# Material provided:

********

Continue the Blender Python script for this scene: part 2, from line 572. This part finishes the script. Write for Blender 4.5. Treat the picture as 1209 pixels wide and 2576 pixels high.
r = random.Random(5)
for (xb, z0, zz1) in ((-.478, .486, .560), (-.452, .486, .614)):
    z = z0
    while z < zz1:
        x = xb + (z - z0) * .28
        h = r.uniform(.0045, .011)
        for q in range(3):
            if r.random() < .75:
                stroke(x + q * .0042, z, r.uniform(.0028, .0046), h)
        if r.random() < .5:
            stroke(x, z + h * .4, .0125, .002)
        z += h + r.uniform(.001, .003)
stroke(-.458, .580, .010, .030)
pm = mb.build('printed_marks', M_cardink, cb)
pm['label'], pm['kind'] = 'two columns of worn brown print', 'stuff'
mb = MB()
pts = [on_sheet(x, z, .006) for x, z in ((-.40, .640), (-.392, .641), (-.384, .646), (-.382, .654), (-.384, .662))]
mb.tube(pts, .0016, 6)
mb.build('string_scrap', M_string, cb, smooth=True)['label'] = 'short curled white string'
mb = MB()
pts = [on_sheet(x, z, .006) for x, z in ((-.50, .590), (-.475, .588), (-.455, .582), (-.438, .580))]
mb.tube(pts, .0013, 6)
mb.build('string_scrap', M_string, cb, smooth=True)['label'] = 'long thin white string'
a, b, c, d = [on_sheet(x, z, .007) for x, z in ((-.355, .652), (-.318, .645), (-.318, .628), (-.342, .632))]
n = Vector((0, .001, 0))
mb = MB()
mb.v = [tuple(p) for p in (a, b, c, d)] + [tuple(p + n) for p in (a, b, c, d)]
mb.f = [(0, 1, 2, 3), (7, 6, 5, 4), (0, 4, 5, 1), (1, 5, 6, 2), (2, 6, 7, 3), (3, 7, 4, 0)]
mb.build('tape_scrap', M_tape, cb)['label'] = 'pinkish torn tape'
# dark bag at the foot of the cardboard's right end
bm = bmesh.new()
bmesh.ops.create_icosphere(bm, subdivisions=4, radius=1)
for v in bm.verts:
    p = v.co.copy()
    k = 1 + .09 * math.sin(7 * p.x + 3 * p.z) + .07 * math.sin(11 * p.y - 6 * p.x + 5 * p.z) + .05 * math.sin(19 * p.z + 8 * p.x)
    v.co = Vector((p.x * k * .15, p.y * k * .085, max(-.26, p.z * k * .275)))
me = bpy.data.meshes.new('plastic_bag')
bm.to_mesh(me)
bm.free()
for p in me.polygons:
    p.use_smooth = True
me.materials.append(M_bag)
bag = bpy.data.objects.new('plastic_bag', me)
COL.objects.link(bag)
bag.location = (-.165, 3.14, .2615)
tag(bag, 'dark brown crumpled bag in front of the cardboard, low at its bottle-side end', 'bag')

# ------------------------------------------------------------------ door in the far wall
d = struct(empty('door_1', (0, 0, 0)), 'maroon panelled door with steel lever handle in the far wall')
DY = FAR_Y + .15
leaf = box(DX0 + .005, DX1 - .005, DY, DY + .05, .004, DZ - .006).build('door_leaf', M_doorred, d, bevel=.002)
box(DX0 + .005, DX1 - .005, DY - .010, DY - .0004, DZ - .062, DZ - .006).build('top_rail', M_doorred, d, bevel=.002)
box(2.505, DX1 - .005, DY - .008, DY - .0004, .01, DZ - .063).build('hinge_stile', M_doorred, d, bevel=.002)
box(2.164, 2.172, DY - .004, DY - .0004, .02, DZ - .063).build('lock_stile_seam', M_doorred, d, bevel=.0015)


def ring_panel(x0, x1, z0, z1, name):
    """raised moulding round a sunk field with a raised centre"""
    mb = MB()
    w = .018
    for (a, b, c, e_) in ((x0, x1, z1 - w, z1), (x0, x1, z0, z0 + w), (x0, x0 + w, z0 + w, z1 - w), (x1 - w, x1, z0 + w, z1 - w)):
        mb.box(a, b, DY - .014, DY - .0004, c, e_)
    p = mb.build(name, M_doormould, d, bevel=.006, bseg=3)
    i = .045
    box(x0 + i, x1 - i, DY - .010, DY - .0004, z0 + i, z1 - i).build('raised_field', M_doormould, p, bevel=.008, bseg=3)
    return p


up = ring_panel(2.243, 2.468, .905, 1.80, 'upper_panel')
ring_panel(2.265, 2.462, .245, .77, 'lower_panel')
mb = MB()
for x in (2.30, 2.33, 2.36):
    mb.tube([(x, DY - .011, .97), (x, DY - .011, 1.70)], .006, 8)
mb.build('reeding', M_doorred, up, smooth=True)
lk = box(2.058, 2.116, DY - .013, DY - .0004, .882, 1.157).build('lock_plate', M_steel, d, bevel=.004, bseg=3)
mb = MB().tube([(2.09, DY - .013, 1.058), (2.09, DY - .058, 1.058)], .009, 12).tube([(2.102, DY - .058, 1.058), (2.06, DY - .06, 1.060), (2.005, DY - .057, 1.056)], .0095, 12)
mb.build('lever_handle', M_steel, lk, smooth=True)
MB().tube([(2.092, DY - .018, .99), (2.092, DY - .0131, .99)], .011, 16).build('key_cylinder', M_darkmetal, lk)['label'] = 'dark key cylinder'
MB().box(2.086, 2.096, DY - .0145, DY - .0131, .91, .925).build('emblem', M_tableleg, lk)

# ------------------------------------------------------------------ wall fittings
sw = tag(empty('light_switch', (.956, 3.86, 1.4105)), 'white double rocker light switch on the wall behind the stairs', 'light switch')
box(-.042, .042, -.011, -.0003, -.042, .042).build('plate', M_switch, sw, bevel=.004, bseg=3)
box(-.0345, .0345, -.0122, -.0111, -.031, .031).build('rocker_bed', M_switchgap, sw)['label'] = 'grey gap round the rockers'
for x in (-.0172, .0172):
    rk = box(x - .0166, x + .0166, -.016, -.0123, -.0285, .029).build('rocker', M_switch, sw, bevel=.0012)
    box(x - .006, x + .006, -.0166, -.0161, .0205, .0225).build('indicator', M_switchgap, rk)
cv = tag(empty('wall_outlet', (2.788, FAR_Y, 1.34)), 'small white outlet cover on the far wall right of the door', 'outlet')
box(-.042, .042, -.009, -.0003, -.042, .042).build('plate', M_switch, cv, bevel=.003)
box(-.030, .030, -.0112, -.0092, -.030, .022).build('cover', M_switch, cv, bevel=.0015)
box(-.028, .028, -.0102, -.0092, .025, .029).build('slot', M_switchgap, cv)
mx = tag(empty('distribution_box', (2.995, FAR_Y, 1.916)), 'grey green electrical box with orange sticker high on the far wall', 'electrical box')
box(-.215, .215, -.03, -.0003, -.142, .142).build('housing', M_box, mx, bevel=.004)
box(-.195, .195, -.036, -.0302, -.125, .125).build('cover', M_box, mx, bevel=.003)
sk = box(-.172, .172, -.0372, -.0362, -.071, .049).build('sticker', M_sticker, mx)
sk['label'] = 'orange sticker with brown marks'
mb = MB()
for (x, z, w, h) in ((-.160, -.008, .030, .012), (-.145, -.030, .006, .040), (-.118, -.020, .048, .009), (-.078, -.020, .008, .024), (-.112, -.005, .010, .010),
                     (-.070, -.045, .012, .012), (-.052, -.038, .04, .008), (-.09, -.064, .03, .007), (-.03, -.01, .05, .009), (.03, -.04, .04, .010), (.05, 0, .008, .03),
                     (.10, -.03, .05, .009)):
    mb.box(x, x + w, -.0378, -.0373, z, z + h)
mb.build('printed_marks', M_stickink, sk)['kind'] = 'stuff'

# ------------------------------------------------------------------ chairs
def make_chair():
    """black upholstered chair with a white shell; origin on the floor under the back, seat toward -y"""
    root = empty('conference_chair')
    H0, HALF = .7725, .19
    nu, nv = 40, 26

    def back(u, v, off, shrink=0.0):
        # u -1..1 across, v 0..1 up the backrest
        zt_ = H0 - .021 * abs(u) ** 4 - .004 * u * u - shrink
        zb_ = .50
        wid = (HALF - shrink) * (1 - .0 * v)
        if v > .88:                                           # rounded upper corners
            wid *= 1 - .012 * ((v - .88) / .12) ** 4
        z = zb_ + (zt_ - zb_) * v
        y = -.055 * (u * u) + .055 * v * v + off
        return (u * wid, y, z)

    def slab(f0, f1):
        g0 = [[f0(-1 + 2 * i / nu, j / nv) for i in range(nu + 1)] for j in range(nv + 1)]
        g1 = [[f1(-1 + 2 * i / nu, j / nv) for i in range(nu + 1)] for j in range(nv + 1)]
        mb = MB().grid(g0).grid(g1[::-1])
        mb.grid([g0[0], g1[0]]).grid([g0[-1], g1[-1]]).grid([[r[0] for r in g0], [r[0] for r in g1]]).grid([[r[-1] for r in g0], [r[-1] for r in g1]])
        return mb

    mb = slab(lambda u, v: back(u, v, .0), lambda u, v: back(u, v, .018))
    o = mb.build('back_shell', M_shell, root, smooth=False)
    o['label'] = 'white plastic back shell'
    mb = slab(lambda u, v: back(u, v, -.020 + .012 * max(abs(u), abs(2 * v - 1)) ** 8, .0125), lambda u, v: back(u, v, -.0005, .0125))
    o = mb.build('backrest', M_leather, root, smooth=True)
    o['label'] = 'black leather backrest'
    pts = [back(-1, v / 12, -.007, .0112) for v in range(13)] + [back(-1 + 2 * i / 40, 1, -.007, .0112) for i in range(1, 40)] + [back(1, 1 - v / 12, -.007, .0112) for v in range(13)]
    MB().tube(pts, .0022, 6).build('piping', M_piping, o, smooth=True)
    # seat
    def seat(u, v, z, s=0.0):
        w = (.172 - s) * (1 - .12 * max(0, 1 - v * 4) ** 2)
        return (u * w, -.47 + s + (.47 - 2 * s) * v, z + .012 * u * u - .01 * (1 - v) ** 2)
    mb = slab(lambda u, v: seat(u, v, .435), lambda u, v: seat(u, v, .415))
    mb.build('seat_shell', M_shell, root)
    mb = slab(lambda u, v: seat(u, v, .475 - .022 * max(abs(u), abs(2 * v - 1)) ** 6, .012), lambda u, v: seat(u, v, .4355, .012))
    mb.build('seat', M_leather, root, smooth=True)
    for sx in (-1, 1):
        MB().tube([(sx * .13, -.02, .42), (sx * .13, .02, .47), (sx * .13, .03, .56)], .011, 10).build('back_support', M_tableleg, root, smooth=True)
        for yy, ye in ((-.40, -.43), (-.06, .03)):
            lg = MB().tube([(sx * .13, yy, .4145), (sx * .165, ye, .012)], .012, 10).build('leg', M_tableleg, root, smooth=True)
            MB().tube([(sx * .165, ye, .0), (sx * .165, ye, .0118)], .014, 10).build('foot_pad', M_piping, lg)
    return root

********

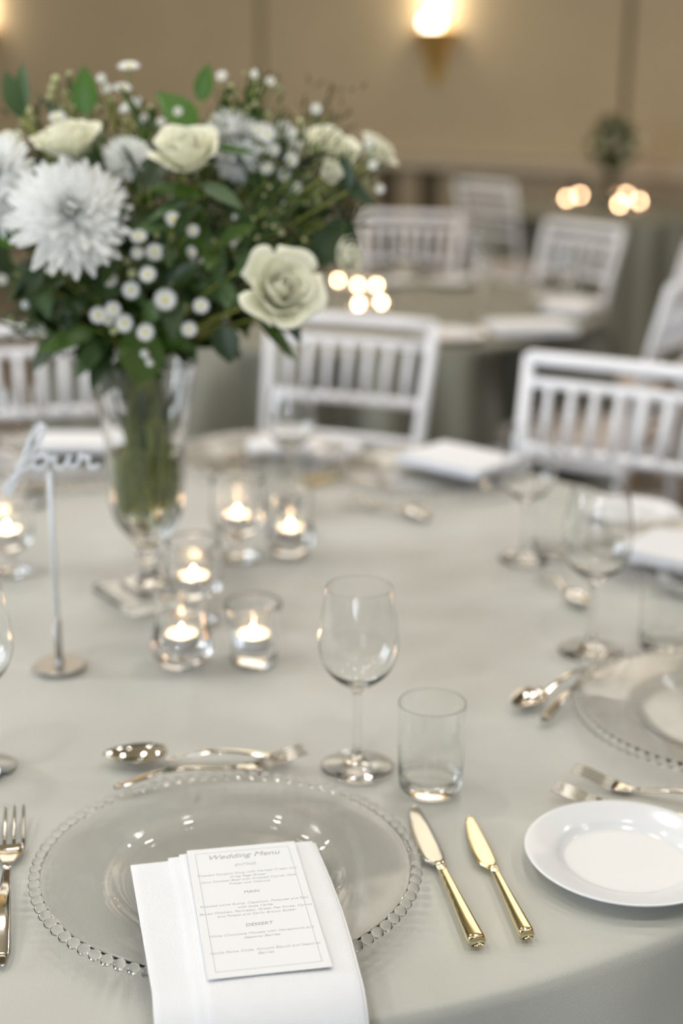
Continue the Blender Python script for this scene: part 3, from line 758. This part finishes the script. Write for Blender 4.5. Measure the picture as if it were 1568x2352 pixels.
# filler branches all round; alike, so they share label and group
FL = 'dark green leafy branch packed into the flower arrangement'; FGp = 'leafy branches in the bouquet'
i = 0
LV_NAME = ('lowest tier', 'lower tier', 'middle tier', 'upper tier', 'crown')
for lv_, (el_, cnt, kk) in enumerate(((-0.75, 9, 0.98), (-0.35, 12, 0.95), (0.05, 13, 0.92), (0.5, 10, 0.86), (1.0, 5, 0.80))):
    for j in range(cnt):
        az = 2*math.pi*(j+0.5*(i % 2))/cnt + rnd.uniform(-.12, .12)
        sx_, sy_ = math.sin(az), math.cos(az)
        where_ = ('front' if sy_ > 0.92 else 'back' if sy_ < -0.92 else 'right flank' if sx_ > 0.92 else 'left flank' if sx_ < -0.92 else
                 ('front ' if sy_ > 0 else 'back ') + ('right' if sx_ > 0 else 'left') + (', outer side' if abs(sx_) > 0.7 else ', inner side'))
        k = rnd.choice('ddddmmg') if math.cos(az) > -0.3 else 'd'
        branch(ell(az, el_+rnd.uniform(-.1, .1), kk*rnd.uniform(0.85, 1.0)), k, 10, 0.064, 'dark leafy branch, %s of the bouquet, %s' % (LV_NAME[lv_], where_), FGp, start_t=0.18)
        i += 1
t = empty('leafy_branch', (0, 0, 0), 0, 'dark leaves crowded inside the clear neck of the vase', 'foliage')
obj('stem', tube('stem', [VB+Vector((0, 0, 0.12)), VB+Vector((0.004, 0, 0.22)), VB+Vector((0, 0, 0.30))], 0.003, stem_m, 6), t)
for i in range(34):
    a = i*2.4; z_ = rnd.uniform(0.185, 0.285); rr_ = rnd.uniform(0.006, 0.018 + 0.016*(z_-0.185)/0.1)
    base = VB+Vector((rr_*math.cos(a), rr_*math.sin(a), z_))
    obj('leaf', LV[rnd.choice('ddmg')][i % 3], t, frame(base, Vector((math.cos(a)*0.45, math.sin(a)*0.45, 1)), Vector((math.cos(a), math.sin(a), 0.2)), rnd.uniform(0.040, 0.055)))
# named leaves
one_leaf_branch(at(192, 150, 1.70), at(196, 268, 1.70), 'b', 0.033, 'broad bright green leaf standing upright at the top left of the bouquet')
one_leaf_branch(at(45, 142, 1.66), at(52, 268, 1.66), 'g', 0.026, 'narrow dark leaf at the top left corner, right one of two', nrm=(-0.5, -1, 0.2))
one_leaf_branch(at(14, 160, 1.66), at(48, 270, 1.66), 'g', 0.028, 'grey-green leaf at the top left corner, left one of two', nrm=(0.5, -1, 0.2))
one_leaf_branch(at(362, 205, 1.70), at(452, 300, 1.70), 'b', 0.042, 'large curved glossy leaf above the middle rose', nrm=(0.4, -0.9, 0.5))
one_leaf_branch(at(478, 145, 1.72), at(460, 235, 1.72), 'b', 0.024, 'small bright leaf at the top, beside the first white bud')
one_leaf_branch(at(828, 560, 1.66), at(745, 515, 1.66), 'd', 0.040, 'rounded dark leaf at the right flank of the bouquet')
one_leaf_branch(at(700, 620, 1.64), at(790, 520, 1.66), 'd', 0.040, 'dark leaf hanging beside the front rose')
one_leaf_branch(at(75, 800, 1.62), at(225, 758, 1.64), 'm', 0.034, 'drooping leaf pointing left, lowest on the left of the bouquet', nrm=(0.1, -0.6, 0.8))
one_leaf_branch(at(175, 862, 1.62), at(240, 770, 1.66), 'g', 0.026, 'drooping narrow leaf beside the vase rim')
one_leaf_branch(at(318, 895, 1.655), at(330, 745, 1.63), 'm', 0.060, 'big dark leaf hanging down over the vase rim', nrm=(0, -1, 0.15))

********

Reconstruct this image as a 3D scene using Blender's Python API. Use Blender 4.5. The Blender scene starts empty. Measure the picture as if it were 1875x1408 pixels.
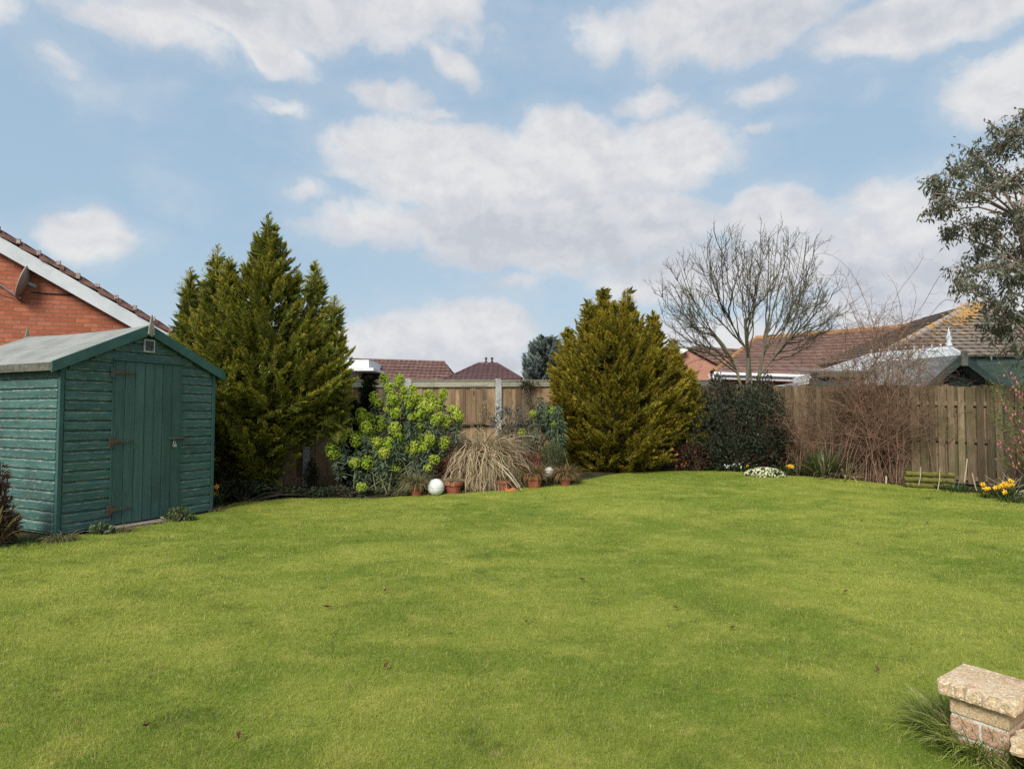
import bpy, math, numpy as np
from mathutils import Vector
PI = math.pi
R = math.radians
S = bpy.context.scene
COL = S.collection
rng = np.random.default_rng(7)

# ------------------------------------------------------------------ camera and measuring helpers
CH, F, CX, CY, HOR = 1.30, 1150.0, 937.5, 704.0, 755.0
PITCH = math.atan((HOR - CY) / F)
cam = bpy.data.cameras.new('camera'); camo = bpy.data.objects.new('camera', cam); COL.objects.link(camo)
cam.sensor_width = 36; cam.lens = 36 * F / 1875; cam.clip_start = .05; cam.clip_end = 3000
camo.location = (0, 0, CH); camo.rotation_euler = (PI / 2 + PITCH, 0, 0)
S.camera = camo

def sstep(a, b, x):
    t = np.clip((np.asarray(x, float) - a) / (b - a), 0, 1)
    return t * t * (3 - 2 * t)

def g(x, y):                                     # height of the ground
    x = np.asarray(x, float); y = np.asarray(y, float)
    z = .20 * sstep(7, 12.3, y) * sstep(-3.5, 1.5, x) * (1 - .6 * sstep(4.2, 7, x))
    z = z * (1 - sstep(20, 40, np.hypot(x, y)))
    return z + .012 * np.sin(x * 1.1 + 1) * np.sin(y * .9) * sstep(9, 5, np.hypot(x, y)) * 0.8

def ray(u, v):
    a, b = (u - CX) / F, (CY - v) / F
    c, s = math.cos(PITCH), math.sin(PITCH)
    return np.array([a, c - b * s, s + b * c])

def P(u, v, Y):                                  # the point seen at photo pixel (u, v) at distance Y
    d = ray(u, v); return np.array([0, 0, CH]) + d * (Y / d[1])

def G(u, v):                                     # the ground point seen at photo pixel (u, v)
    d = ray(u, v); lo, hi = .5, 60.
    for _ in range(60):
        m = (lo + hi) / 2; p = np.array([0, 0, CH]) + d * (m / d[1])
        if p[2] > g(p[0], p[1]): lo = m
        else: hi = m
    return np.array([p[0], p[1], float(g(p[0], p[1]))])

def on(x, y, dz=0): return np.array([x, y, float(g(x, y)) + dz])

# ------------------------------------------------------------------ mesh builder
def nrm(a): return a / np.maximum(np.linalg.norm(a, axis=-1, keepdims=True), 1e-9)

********

# Instruction:
Everything from the line with "Reconstruct this image" down to the line with "return t * t * (3 - 2 * t)" in the data above should be copied exactly, with both end lines kept and the pictures left out.

# Answer to this task:
Reconstruct this image as a 3D scene using Blender's Python API. Use Blender 4.5. The Blender scene starts empty. Measure the picture as if it were 1875x1408 pixels.
import bpy, math, numpy as np
from mathutils import Vector
PI = math.pi
R = math.radians
S = bpy.context.scene
COL = S.collection
rng = np.random.default_rng(7)

# ------------------------------------------------------------------ camera and measuring helpers
CH, F, CX, CY, HOR = 1.30, 1150.0, 937.5, 704.0, 755.0
PITCH = math.atan((HOR - CY) / F)
cam = bpy.data.cameras.new('camera'); camo = bpy.data.objects.new('camera', cam); COL.objects.link(camo)
cam.sensor_width = 36; cam.lens = 36 * F / 1875; cam.clip_start = .05; cam.clip_end = 3000
camo.location = (0, 0, CH); camo.rotation_euler = (PI / 2 + PITCH, 0, 0)
S.camera = camo

def sstep(a, b, x):
    t = np.clip((np.asarray(x, float) - a) / (b - a), 0, 1)
    return t * t * (3 - 2 * t)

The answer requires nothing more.